- Task details
Records follow. Select each line holding "starting".
-- Start of Supplied records --
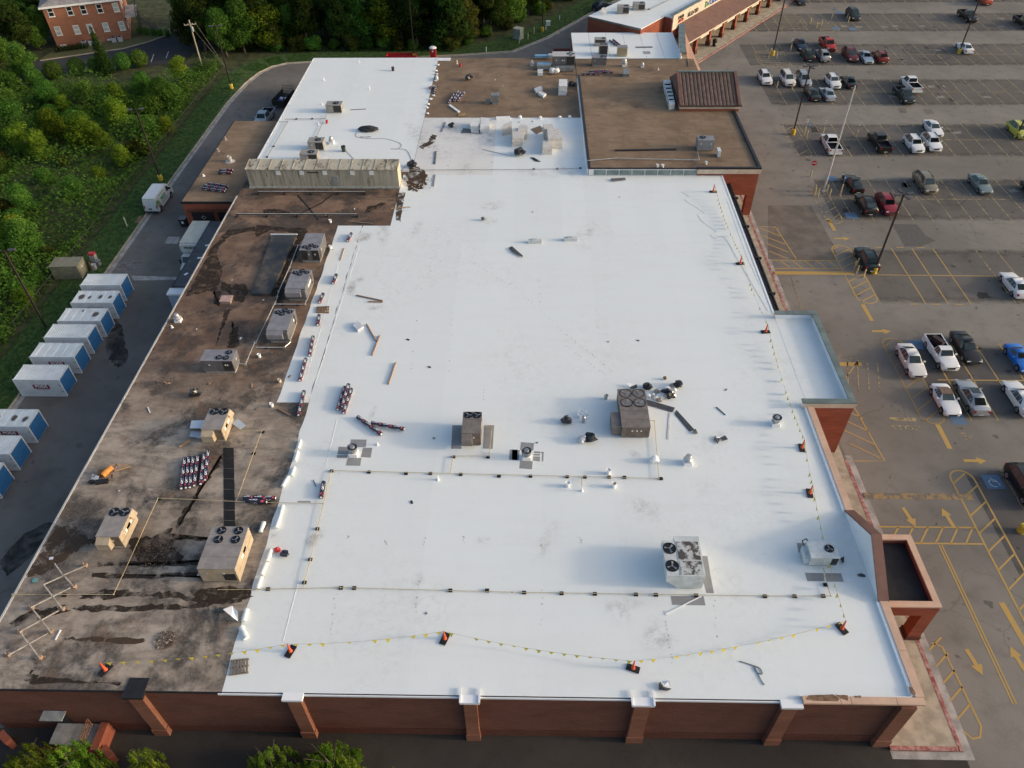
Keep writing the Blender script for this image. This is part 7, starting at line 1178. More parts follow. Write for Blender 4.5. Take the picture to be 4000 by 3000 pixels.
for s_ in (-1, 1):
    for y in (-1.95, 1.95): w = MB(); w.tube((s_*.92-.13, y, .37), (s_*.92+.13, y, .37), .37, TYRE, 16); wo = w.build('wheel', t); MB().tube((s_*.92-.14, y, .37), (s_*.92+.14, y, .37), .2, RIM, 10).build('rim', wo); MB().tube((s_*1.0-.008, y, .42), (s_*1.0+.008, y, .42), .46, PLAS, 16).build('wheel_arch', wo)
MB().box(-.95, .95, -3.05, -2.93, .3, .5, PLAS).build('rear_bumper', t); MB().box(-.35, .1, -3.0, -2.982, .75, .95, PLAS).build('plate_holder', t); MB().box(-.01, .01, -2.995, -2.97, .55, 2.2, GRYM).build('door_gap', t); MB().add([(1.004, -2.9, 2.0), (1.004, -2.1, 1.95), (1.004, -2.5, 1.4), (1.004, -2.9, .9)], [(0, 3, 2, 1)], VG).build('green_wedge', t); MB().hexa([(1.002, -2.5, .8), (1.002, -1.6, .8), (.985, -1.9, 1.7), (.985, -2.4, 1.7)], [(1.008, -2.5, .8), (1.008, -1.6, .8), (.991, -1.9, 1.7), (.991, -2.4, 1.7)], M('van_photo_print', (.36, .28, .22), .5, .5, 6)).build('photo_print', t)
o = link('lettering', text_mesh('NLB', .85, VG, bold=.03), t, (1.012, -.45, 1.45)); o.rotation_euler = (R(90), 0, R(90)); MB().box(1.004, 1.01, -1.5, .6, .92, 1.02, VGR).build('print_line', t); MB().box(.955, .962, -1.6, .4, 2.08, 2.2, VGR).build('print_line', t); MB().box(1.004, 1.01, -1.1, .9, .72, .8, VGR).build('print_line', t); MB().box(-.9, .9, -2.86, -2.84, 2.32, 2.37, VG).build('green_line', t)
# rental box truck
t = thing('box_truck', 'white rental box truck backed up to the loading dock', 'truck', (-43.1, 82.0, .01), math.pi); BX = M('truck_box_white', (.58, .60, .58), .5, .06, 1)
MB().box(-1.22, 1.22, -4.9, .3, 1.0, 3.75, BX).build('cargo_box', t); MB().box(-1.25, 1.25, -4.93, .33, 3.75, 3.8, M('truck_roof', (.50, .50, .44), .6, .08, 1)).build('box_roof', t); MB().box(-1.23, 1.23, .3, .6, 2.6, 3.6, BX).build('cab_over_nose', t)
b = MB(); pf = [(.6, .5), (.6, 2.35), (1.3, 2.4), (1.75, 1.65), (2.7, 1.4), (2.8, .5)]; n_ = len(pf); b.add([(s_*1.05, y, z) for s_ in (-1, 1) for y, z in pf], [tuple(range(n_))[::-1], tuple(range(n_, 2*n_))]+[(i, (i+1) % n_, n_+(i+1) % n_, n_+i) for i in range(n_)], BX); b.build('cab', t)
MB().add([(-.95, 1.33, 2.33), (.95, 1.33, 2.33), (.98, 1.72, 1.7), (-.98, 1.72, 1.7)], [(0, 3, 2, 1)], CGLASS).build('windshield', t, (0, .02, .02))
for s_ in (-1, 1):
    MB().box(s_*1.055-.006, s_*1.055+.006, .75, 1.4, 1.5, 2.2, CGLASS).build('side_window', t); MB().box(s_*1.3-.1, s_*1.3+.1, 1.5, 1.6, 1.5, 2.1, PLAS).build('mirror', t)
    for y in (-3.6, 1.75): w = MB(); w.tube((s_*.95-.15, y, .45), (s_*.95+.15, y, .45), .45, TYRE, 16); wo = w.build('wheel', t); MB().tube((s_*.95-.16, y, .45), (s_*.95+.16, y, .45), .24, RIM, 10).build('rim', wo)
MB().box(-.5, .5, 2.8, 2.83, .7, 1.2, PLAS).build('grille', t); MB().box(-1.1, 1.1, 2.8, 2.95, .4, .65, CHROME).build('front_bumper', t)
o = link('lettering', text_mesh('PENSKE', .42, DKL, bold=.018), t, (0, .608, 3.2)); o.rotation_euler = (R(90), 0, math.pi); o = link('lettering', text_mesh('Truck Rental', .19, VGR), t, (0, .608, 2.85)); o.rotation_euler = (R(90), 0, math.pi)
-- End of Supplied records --
-- Start of Supplied records --
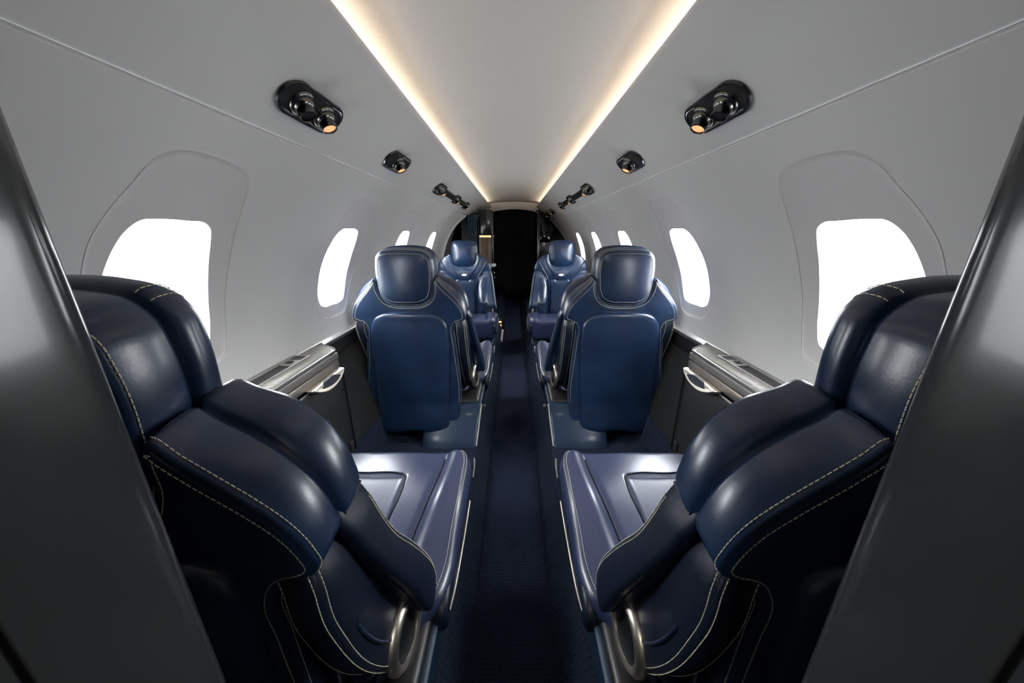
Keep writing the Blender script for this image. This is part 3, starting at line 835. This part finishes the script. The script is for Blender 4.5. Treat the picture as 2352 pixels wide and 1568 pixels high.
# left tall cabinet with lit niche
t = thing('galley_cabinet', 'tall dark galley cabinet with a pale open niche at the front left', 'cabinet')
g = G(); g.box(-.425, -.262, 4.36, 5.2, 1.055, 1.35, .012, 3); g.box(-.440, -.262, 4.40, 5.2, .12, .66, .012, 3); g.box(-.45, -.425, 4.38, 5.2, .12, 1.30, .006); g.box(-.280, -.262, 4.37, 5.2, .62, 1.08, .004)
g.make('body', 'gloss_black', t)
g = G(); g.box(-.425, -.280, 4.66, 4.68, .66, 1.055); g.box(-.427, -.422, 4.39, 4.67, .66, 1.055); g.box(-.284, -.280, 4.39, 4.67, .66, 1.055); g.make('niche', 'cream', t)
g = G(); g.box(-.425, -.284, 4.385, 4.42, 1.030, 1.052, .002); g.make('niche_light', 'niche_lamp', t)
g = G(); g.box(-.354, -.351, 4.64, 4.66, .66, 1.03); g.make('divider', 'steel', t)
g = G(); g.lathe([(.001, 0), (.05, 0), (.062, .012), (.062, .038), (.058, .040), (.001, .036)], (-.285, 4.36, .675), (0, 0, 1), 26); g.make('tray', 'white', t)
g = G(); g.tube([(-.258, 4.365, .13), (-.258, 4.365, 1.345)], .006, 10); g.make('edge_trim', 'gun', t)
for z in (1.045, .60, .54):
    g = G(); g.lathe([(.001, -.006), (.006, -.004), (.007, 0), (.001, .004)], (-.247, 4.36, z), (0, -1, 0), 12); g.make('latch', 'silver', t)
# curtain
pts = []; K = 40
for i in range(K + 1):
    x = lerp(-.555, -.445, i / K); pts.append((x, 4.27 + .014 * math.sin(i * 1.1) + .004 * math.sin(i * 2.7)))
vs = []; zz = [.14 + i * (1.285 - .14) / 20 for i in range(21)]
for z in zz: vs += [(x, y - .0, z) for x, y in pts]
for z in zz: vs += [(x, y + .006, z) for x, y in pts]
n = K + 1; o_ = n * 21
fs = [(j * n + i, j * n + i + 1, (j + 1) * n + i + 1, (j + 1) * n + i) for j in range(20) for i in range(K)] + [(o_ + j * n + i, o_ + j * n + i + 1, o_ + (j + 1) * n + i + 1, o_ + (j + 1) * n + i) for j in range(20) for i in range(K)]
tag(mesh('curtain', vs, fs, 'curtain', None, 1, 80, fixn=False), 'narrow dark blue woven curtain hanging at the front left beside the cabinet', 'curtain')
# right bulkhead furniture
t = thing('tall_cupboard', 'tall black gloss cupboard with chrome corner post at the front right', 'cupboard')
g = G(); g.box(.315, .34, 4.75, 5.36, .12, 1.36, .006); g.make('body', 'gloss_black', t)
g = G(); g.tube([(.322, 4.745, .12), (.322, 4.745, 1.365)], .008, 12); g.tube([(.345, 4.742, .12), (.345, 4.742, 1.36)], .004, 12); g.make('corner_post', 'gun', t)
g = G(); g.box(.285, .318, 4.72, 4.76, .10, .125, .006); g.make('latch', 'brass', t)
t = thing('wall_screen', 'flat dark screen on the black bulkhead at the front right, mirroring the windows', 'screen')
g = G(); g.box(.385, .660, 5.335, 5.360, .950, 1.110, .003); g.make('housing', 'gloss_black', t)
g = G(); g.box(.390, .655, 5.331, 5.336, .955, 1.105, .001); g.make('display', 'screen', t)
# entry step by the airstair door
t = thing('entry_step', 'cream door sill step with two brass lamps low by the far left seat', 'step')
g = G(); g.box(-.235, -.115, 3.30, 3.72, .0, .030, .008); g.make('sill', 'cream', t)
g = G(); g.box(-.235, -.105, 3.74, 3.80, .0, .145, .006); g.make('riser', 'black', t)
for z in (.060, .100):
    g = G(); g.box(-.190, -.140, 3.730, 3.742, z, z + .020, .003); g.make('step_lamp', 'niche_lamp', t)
-- End of Supplied records --
- Task output
Keep writing the Blender script for this image. This is part 7, starting at line 1178. More parts follow. Write for Blender 4.5. Take the picture to be 4000 by 3000 pixels.
Keep writing the Blender script for this image. This is part 3, starting at line 835. This part finishes the script. The script is for Blender 4.5. Treat the picture as 2352 pixels wide and 1568 pixels high.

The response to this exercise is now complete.